Service station liable for failure to distinguish elevated platform

Feb 2018 |

The recent decision of The Thistle Company of Australia Pty Ltd v Bretz & Anor [2018] QCA 6 concerns an appeal by the Thistle Company of Australia, who was the owner / operator of a service station, to overturn a decision of the District Court of Queensland in favour of the plaintiff, Mr Bretz, for injuries sustained whilst on their premises. 

The incident occurred when Mr Bretz, after filling up, struck the ball of his foot upon the concrete base (or plinth) surrounding the petrol bowser when walking from his car to the pay station.

At first instance, the District Court found the plinth a foreseeable, not insignificant risk, and a reasonable service station operator 'would not have obscured the visibility of the plinth by repainting it in the same colour as the surrounding ground'. The Court of Appeal agreed with the trial judge’s findings, noting the repainting resulted in a 'colour homogeneity of the stepped levels'. The Application for leave to appeal was therefore refused and costs of the appeal were awarded.

The plinth extended 300mm from the bowser, some 37 - 39mm high. While initially the plinth was painted yellow, the yellow paint over time became slippery and deteriorated. The area was then painted black with a brushed finish. Evidence showed, following the change in colour, complaints were made by customers however no formal incident reports were made.

The decision

In picking up on the reasons for the trial judge’s decision, the Court of Appeal’s judgment focussed on three issues.
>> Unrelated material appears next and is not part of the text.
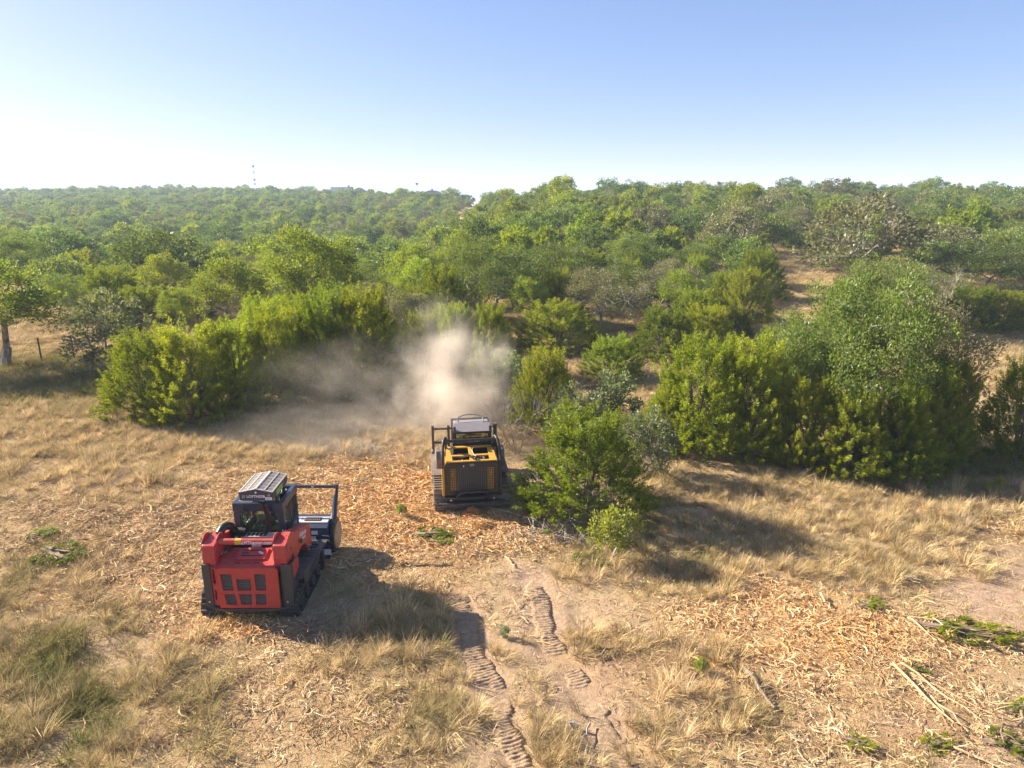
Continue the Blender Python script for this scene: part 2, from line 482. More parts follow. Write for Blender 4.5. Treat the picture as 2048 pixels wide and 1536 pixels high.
GREEN = [(120, 1400, 200, 170, .9), (60, 1230, 130, 90, .7), (330, 1420, 120, 110, .5), (90, 760, 160, 40, 1.0), (200, 790, 120, 40, .6), (60, 1100, 90, 50, .9), (1480, 1480, 120, 60, .3), (860, 1420, 150, 90, .35), (1400, 1090, 120, 50, .4), (1250, 1060, 120, 50, .6), (1950, 960, 120, 40, .6)]
TALL = [(120, 1400, 230, 190, 1.0), (100, 1180, 140, 90, .8), (330, 1400, 120, 130, .8), (420, 870, 470, 62, 1.0), (150, 940, 220, 60, .7), (100, 780, 190, 60, 1.0), (800, 1250, 110, 55, .9), (790, 1340, 170, 60, .6), (860, 1430, 110, 90, .75),
        (1420, 1100, 250, 70, .9), (1700, 1020, 330, 80, 1.0), (1650, 1130, 260, 50, .9), (1980, 930, 130, 50, 1.0), (1080, 1420, 60, 70, .8), (1020, 1310, 45, 40, .6), (1250, 1290, 120, 25, .5), (1400, 1320, 60, 40, .8),
        (1430, 1430, 110, 70, .7), (1100, 1510, 90, 50, .9), (1290, 1500, 110, 60, .7), (1300, 960, 80, 50, .8), (1500, 1420, 60, 60, .4), (700, 860, 180, 60, .8), (1240, 700, 150, 50, .9), (1990, 690, 120, 50, 1.0), (1290, 800, 70, 70, .9)]

def zone(defs, px, py, soft=0.55):
    w = np.zeros_like(px)
    for cx, cy_, rx, ry, a in defs:
        d = np.sqrt(((px - cx) / rx) ** 2 + ((py - cy_) / ry) ** 2)
        w = np.maximum(w, a * (1 - sstep(1 - soft, 1 + soft, d)))
    return w

def zones_at(x, y, z):
    px, py, dep = proj(x, y, z)
    wob = (fbm(np.asarray(x) / 1.4, np.asarray(y) / 1.4, 31, 3) - 0.5) * 130
    wob2 = (fbm(np.asarray(x) / 1.4, np.asarray(y) / 1.4, 57, 3) - 0.5) * 80
    return px + wob, py + wob2, dep

PRINTS = [([(905, 1180), (925, 1215), (938, 1262), (955, 1325), (985, 1385)], .62), ([(1062, 1160), (1078, 1205), (1092, 1255), (1118, 1320)], .60), ([(1125, 1325), (1150, 1350), (1172, 1392)], .52),
          ([(985, 1385), (1000, 1420), (1010, 1460), (1045, 1530), (1060, 1570)], .55), ([(1185, 1395), (1206, 1450), (1222, 1495)], .60), ([(1250, 1500), (1275, 1570)], .5), ([(968, 1320), (1010, 1395)], .35),
          ([(1150, 1215), (1190, 1275)], .35)]
def print_points():
    out = []
    for p, w in PRINTS:
        q = [gp(*a) for a in p]
        for a, b in zip(q[:-1], q[1:]):
            for t in np.linspace(0, 1, 14): out.append((a[0] + (b[0] - a[0]) * t, a[1] + (b[1] - a[1]) * t, w * .5))
    return np.array(out)
PRINT_PTS = print_points()

def make_ground():
    def axis(lo_f, hi_f, step, far_lo, far_hi, g):
        a = list(np.arange(lo_f, hi_f, step)); s = step; p = hi_f
        while p < far_hi:
            a.append(p); s *= g; p += s
        a.append(far_hi); s = step; p = lo_f - step; b = []
        while p > far_lo:
            b.append(p); s *= g; p -= s
        b.append(far_lo)
        return np.array(b[::-1] + a)
    xs = axis(-14.5, 14.5, 0.12, -1500, 1500, 1.07)
    ys = axis(7.0, 27.0, 0.12, -400, 2600, 1.045)
    X, Y = np.meshgrid(xs, ys)
    Z = ground_z(X, Y)
    nx, ny = len(xs), len(ys)
    V = np.stack([X.ravel(), Y.ravel(), Z.ravel()], 1)
    near = np.nonzero((np.abs(V[:, 0]) < 6) & (V[:, 1] > 6) & (V[:, 1] < 17))[0]
    dz = np.zeros(len(near))
    for a, b, r in PRINT_PTS:
        d = np.hypot(V[near, 0] - a, V[near, 1] - b); dz = np.maximum(dz, 1 - sstep(r * .8, r * 1.5, d))
    V[near, 2] -= .05 * dz
    i = np.arange(nx - 1)[None, :] + nx * np.arange(ny - 1)[:, None]
    F = np.stack([i, i + 1, i + 1 + nx, i + nx], -1).reshape(-1, 4)
    me = np_mesh('ground', V, F.ravel(), np.full(len(F), 4), ['dry_ground'])
    px, py, dep = zones_at(V[:, 0], V[:, 1], V[:, 2])
    m = zone(MULCH, px, py) * (dep < 45); s = zone(SOIL, px, py) * (dep < 45); g = zone(GREEN, px, py)
    infront = (V[:, 1] > 3)
    c = np.stack([m * infront, s * infront, g * infront, np.ones(len(V))], 1).astype(np.float32)
    a = me.attributes.new('zone', 'FLOAT_COLOR', 'POINT'); a.data.foreach_set('color', c.ravel())
    me.polygons.foreach_set('use_smooth', np.ones(len(F), bool))
    return link('ground', me, kind='structure')
make_ground()

def make_haze():
    mb = MB().bx(-1600, 1600, -410, 2700, -130, 42)
    m, nt, N, L = nodes_of('haze_air')
    out = N('ShaderNodeOutputMaterial'); pv = N('ShaderNodeVolumePrincipled')
    pv.inputs['Color'].default_value = (0.62, 0.80, 1.0, 1); pv.inputs['Density'].default_value = 0.0005; pv.inputs['Anisotropy'].default_value = 0.0
    L(pv.outputs[0], out.inputs['Volume'])
    mb.build('haze', 'haze_air', kind='stuff')
make_haze()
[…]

Did the plinth constitute an obvious risk?

Mr Bretz lead expert evidence concluding where there was no differentiation in colour, there were no conspicuous clues as to the height differentiation and therefore it was highly predictable pedestrians would trip and fall on the raised corner of the slab.

Counsel for the service station argued the plinth was an obvious risk as the potential for tripping would have been obvious to a reasonable person, particularly when the plaintiff stood for some minutes with his head directly over the plinth, positioned his feet in close proximity to the edge of the plinth and moved about in the vicinity in general for a number of minutes.  

This was rejected by the Court of Appeal, who considered the 39mm rise less noticeable than a substantial step. The plinth was 'high enough to trip someone, but not so high to be immediately apparent'. They went on to state:

'As a matter of common experience, a small definite rise is more likely to cause a trip than a substantial step that is easy to see.  Here it was effectively camouflaged by the repainting'.

Also considered relevant was the location where customers stood in proximity to the bowsers and the resulting aerial view which made the step less noticeable than a profile view.  

Was the risk 'not insignificant'?

Submissions were made by the service station any risk posed by the plinth was insignificant; an inference which could be drawn by a lack of incident reports to the contrary.

The Court of Appeal disagreed and considered there was sufficient evidence to demonstrate, despite a lack of formal incident reports, there were known complaints of people stumbling or tripping on the plinth, which in itself should lead to a finding the threat posed was not an insignificant risk.

Contributory negligence

The service station submitted a finding of contributory negligence should follow as Mr Bretz admitted he was not looking where he was walking.

The Court of Appeal was not convinced Mr Bretz’s inadvertence here amounted to a failure to take reasonable care for himself because in this instance a person would not be on the lookout for unexpected obstructions on the ground. It was therefore held for that purpose a person would not be obliged to be watching his feet and any failure to do such would not be considered a failure to keep a reasonable lookout.

Lessons from this decision

This decision outlines the following factors of importance:

  • Slight variations in height are less apparent and therefore are less obvious to the public, warranting a greater response from an owner or occupier;
  • Circumstances for consideration in relation to whether a height difference poses a risk is the location, items placed around, and the purpose of the height variation;
  • Once notice of a perceived risk has been received, a plan for a reasonable response should follow; and
  • Whilst as a general starting point, differences in height are to be expected in public places, courts will be less likely to make a finding of contributory negligence against a plaintiff in circumstance where no difference in height would be expected.